- OBJECTIVE: Return the records in full, exactly as given.
== EXERCISE INPUTS ==
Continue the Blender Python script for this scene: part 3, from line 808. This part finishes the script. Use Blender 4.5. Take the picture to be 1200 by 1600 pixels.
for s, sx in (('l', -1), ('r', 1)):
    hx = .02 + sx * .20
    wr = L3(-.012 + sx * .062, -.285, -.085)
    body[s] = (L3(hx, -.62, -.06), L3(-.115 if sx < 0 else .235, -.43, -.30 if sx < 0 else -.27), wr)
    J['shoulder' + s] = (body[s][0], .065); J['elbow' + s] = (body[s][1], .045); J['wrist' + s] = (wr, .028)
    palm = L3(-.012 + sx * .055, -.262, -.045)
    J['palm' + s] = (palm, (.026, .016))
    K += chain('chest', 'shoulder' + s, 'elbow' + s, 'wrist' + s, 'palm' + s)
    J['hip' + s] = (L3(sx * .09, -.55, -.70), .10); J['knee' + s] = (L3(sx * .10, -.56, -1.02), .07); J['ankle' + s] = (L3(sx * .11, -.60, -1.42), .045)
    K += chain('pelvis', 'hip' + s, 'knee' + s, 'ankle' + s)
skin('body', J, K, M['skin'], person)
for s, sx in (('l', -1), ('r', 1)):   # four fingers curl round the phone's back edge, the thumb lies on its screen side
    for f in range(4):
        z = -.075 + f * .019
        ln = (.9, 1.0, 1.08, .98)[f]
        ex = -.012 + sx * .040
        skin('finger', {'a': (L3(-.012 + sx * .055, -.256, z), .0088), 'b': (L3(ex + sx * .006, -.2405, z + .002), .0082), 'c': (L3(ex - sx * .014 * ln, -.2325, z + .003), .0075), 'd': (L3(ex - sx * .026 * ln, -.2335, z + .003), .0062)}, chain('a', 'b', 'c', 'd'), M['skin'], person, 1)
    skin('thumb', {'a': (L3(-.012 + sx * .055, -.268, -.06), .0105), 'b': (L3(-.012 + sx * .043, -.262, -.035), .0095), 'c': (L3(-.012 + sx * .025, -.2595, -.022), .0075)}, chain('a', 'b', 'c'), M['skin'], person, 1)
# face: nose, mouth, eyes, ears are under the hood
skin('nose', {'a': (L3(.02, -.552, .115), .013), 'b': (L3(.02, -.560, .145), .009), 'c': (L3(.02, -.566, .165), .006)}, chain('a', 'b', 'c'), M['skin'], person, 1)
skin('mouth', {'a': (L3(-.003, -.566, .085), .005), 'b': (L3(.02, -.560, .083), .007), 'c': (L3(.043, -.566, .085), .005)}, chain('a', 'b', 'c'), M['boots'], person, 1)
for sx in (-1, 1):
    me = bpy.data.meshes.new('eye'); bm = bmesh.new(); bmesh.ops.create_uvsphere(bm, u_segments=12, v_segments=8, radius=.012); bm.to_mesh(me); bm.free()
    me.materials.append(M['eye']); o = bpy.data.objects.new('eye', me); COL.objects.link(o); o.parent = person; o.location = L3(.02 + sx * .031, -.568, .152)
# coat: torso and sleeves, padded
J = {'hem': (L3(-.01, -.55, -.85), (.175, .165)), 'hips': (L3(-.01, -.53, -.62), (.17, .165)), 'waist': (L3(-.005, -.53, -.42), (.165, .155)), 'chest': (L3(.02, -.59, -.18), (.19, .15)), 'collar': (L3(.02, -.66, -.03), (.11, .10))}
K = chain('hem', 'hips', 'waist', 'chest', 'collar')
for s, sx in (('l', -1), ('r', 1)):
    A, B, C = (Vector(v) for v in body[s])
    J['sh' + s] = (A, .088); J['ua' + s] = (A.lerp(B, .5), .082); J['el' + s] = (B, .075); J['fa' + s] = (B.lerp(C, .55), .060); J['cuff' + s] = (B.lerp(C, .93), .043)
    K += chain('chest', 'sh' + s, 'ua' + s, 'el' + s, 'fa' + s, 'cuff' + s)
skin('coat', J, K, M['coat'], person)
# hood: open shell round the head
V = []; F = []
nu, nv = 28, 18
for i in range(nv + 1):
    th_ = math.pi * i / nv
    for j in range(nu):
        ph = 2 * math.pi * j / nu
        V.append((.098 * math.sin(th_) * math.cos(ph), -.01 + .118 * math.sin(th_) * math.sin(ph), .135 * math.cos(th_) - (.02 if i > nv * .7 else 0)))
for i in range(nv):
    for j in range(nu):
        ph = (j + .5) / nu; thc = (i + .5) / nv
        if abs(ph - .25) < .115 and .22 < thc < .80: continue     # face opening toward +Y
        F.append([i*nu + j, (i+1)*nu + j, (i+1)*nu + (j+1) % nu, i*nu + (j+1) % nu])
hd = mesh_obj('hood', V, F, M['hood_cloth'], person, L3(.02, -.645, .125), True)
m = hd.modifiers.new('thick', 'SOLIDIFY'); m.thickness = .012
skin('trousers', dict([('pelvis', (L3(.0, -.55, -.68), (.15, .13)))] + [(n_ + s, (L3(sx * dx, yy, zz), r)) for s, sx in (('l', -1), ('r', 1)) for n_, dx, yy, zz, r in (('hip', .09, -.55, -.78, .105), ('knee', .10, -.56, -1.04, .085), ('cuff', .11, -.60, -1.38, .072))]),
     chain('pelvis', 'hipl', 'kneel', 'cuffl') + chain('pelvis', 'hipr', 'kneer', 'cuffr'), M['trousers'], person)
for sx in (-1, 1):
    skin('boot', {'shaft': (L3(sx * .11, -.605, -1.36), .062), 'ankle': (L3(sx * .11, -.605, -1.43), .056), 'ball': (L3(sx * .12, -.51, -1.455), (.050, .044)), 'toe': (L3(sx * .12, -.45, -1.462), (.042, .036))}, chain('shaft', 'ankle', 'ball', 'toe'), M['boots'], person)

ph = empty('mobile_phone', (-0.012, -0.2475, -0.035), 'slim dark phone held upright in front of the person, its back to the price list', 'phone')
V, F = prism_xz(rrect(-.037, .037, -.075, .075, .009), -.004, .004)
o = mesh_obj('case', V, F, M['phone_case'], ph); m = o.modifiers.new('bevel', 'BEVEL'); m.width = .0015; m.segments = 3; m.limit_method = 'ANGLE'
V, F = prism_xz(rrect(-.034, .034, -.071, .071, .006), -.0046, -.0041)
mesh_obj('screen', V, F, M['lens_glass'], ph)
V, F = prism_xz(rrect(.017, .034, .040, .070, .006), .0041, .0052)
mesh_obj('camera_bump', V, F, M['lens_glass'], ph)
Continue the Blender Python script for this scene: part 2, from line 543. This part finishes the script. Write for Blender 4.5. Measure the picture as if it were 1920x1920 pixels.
===
- ANSWER FOR THE TASK:
Continue the Blender Python script for this scene: part 3, from line 808. This part finishes the script. Use Blender 4.5. Take the picture to be 1200 by 1600 pixels.
for s, sx in (('l', -1), ('r', 1)):
    hx = .02 + sx * .20
    wr = L3(-.012 + sx * .062, -.285, -.085)
    body[s] = (L3(hx, -.62, -.06), L3(-.115 if sx < 0 else .235, -.43, -.30 if sx < 0 else -.27), wr)
    J['shoulder' + s] = (body[s][0], .065); J['elbow' + s] = (body[s][1], .045); J['wrist' + s] = (wr, .028)
    palm = L3(-.012 + sx * .055, -.262, -.045)
    J['palm' + s] = (palm, (.026, .016))
    K += chain('chest', 'shoulder' + s, 'elbow' + s, 'wrist' + s, 'palm' + s)
    J['hip' + s] = (L3(sx * .09, -.55, -.70), .10); J['knee' + s] = (L3(sx * .10, -.56, -1.02), .07); J['ankle' + s] = (L3(sx * .11, -.60, -1.42), .045)
    K += chain('pelvis', 'hip' + s, 'knee' + s, 'ankle' + s)
skin('body', J, K, M['skin'], person)
for s, sx in (('l', -1), ('r', 1)):   # four fingers curl round the phone's back edge, the thumb lies on its screen side
    for f in range(4):
        z = -.075 + f * .019
        ln = (.9, 1.0, 1.08, .98)[f]
        ex = -.012 + sx * .040
        skin('finger', {'a': (L3(-.012 + sx * .055, -.256, z), .0088), 'b': (L3(ex + sx * .006, -.2405, z + .002), .0082), 'c': (L3(ex - sx * .014 * ln, -.2325, z + .003), .0075), 'd': (L3(ex - sx * .026 * ln, -.2335, z + .003), .0062)}, chain('a', 'b', 'c', 'd'), M['skin'], person, 1)
    skin('thumb', {'a': (L3(-.012 + sx * .055, -.268, -.06), .0105), 'b': (L3(-.012 + sx * .043, -.262, -.035), .0095), 'c': (L3(-.012 + sx * .025, -.2595, -.022), .0075)}, chain('a', 'b', 'c'), M['skin'], person, 1)
# face: nose, mouth, eyes, ears are under the hood
skin('nose', {'a': (L3(.02, -.552, .115), .013), 'b': (L3(.02, -.560, .145), .009), 'c': (L3(.02, -.566, .165), .006)}, chain('a', 'b', 'c'), M['skin'], person, 1)
skin('mouth', {'a': (L3(-.003, -.566, .085), .005), 'b': (L3(.02, -.560, .083), .007), 'c': (L3(.043, -.566, .085), .005)}, chain('a', 'b', 'c'), M['boots'], person, 1)
for sx in (-1, 1):
    me = bpy.data.meshes.new('eye'); bm = bmesh.new(); bmesh.ops.create_uvsphere(bm, u_segments=12, v_segments=8, radius=.012); bm.to_mesh(me); bm.free()
    me.materials.append(M['eye']); o = bpy.data.objects.new('eye', me); COL.objects.link(o); o.parent = person; o.location = L3(.02 + sx * .031, -.568, .152)
# coat: torso and sleeves, padded
J = {'hem': (L3(-.01, -.55, -.85), (.175, .165)), 'hips': (L3(-.01, -.53, -.62), (.17, .165)), 'waist': (L3(-.005, -.53, -.42), (.165, .155)), 'chest': (L3(.02, -.59, -.18), (.19, .15)), 'collar': (L3(.02, -.66, -.03), (.11, .10))}
K = chain('hem', 'hips', 'waist', 'chest', 'collar')
for s, sx in (('l', -1), ('r', 1)):
    A, B, C = (Vector(v) for v in body[s])
    J['sh' + s] = (A, .088); J['ua' + s] = (A.lerp(B, .5), .082); J['el' + s] = (B, .075); J['fa' + s] = (B.lerp(C, .55), .060); J['cuff' + s] = (B.lerp(C, .93), .043)
    K += chain('chest', 'sh' + s, 'ua' + s, 'el' + s, 'fa' + s, 'cuff' + s)
skin('coat', J, K, M['coat'], person)
# hood: open shell round the head
V = []; F = []
nu, nv = 28, 18
for i in range(nv + 1):
    th_ = math.pi * i / nv
    for j in range(nu):
        ph = 2 * math.pi * j / nu
        V.append((.098 * math.sin(th_) * math.cos(ph), -.01 + .118 * math.sin(th_) * math.sin(ph), .135 * math.cos(th_) - (.02 if i > nv * .7 else 0)))
for i in range(nv):
    for j in range(nu):
        ph = (j + .5) / nu; thc = (i + .5) / nv
        if abs(ph - .25) < .115 and .22 < thc < .80: continue     # face opening toward +Y
        F.append([i*nu + j, (i+1)*nu + j, (i+1)*nu + (j+1) % nu, i*nu + (j+1) % nu])
hd = mesh_obj('hood', V, F, M['hood_cloth'], person, L3(.02, -.645, .125), True)
m = hd.modifiers.new('thick', 'SOLIDIFY'); m.thickness = .012
skin('trousers', dict([('pelvis', (L3(.0, -.55, -.68), (.15, .13)))] + [(n_ + s, (L3(sx * dx, yy, zz), r)) for s, sx in (('l', -1), ('r', 1)) for n_, dx, yy, zz, r in (('hip', .09, -.55, -.78, .105), ('knee', .10, -.56, -1.04, .085), ('cuff', .11, -.60, -1.38, .072))]),
     chain('pelvis', 'hipl', 'kneel', 'cuffl') + chain('pelvis', 'hipr', 'kneer', 'cuffr'), M['trousers'], person)
for sx in (-1, 1):
    skin('boot', {'shaft': (L3(sx * .11, -.605, -1.36), .062), 'ankle': (L3(sx * .11, -.605, -1.43), .056), 'ball': (L3(sx * .12, -.51, -1.455), (.050, .044)), 'toe': (L3(sx * .12, -.45, -1.462), (.042, .036))}, chain('shaft', 'ankle', 'ball', 'toe'), M['boots'], person)

ph = empty('mobile_phone', (-0.012, -0.2475, -0.035), 'slim dark phone held upright in front of the person, its back to the price list', 'phone')
V, F = prism_xz(rrect(-.037, .037, -.075, .075, .009), -.004, .004)
o = mesh_obj('case', V, F, M['phone_case'], ph); m = o.modifiers.new('bevel', 'BEVEL'); m.width = .0015; m.segments = 3; m.limit_method = 'ANGLE'
V, F = prism_xz(rrect(-.034, .034, -.071, .071, .006), -.0046, -.0041)
mesh_obj('screen', V, F, M['lens_glass'], ph)
V, F = prism_xz(rrect(.017, .034, .040, .070, .006), .0041, .0052)
mesh_obj('camera_bump', V, F, M['lens_glass'], ph)
Continue the Blender Python script for this scene: part 2, from line 543. This part finishes the script. Write for Blender 4.5. Measure the picture as if it were 1920x1920 pixels.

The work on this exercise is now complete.